Look through the data below and return each line where "from" appears.

● ● ●

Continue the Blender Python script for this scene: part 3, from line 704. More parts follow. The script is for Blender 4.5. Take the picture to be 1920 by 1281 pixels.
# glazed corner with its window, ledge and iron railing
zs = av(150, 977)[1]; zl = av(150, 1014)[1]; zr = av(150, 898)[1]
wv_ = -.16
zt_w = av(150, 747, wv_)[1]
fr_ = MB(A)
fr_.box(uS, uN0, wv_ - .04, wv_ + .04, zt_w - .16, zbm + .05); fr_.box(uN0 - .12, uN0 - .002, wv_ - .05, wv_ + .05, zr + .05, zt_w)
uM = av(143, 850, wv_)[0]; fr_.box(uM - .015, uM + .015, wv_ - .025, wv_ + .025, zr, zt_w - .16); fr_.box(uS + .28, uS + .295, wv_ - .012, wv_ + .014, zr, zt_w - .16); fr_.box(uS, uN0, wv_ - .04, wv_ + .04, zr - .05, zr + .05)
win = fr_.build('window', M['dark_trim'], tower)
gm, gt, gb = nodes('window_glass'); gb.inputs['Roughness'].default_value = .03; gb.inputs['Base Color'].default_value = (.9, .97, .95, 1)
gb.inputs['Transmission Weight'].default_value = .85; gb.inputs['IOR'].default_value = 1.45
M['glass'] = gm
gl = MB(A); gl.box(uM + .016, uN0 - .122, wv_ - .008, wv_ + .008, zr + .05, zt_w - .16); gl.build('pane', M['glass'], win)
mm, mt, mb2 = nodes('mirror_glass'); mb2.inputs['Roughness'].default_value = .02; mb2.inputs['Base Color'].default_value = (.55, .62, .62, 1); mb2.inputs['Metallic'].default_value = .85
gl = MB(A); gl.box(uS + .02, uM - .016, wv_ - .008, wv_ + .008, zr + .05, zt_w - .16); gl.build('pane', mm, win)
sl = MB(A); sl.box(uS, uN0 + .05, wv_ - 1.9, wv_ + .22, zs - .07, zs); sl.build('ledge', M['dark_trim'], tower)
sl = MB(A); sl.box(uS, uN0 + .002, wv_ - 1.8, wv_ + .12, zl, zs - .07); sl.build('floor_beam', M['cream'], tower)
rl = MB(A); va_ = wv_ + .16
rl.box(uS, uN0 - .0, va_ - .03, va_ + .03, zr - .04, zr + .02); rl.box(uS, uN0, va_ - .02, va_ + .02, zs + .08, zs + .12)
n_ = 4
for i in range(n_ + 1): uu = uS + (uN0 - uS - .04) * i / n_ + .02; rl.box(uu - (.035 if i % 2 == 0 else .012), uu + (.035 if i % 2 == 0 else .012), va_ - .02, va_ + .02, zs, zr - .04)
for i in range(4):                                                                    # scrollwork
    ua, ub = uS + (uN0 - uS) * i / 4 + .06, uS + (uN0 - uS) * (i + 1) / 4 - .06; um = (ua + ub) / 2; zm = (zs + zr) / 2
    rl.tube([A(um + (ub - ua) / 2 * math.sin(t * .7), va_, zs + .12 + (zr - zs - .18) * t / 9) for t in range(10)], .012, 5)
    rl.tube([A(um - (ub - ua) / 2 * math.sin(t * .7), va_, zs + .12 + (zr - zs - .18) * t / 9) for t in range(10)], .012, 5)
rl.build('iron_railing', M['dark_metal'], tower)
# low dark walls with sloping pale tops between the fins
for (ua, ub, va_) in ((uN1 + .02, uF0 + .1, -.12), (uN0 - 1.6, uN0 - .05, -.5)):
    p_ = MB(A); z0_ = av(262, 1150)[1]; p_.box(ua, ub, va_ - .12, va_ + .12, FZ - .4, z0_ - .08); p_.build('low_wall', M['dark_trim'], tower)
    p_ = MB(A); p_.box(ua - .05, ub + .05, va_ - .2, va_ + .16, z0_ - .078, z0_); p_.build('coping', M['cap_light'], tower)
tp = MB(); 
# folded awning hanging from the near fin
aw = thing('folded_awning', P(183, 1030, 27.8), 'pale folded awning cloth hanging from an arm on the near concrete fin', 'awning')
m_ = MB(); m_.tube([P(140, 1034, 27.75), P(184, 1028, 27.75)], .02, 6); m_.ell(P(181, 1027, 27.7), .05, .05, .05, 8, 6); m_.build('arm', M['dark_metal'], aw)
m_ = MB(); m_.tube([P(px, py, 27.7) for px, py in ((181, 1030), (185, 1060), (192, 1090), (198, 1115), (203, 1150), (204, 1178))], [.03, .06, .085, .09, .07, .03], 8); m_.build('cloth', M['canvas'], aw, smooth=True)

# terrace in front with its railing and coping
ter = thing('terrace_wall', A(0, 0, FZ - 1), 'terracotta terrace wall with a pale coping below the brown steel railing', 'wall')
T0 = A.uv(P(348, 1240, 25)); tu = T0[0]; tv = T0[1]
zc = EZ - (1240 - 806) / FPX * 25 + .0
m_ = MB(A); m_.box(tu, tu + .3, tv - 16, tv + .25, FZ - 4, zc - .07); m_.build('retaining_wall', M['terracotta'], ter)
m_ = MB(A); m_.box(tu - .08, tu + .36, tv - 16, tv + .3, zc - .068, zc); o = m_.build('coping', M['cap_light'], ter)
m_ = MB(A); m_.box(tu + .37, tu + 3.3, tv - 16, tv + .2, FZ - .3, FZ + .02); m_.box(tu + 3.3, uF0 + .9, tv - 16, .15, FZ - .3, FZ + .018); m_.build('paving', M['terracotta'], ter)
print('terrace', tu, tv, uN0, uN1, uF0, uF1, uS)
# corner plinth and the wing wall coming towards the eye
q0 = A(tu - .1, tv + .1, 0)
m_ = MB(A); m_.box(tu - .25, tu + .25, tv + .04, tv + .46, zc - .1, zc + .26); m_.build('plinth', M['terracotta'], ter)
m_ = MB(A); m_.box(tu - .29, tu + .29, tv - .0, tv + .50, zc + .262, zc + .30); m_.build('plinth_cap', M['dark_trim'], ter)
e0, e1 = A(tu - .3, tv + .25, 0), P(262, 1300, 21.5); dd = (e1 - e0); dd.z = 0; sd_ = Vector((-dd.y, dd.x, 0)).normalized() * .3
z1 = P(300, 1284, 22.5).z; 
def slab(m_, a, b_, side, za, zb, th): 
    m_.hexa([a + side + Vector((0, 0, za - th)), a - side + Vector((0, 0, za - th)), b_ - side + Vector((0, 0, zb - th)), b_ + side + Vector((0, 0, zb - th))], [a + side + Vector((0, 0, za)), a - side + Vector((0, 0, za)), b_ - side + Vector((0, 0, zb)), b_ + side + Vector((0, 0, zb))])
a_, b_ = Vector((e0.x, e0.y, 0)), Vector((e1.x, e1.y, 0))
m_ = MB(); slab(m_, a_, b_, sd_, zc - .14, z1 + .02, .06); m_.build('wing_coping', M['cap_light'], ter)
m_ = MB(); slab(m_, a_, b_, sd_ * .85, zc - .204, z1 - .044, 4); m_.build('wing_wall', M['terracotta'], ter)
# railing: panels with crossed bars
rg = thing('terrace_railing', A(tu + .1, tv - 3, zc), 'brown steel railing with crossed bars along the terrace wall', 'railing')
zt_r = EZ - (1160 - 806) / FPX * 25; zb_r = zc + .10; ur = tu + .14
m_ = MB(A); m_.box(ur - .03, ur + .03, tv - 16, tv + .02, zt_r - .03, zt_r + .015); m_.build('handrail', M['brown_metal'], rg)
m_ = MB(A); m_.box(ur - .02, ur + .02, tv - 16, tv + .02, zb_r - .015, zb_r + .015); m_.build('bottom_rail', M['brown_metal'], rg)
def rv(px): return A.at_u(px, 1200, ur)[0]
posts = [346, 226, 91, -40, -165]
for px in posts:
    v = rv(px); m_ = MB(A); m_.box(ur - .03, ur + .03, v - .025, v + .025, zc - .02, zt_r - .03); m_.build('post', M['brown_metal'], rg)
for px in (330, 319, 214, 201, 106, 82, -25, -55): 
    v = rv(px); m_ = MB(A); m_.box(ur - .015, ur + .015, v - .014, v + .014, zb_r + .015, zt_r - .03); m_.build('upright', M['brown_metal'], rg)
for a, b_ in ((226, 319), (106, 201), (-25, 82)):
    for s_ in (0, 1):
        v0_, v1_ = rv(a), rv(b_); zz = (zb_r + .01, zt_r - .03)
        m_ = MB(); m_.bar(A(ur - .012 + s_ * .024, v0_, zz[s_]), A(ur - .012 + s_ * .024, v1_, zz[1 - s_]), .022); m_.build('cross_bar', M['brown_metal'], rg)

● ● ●

_RESULT OF THIS EXERCISE:_
Continue the Blender Python script for this scene: part 3, from line 704. More parts follow. The script is for Blender 4.5. Take the picture to be 1920 by 1281 pixels.
# folded awning hanging from the near fin
aw = thing('folded_awning', P(183, 1030, 27.8), 'pale folded awning cloth hanging from an arm on the near concrete fin', 'awning')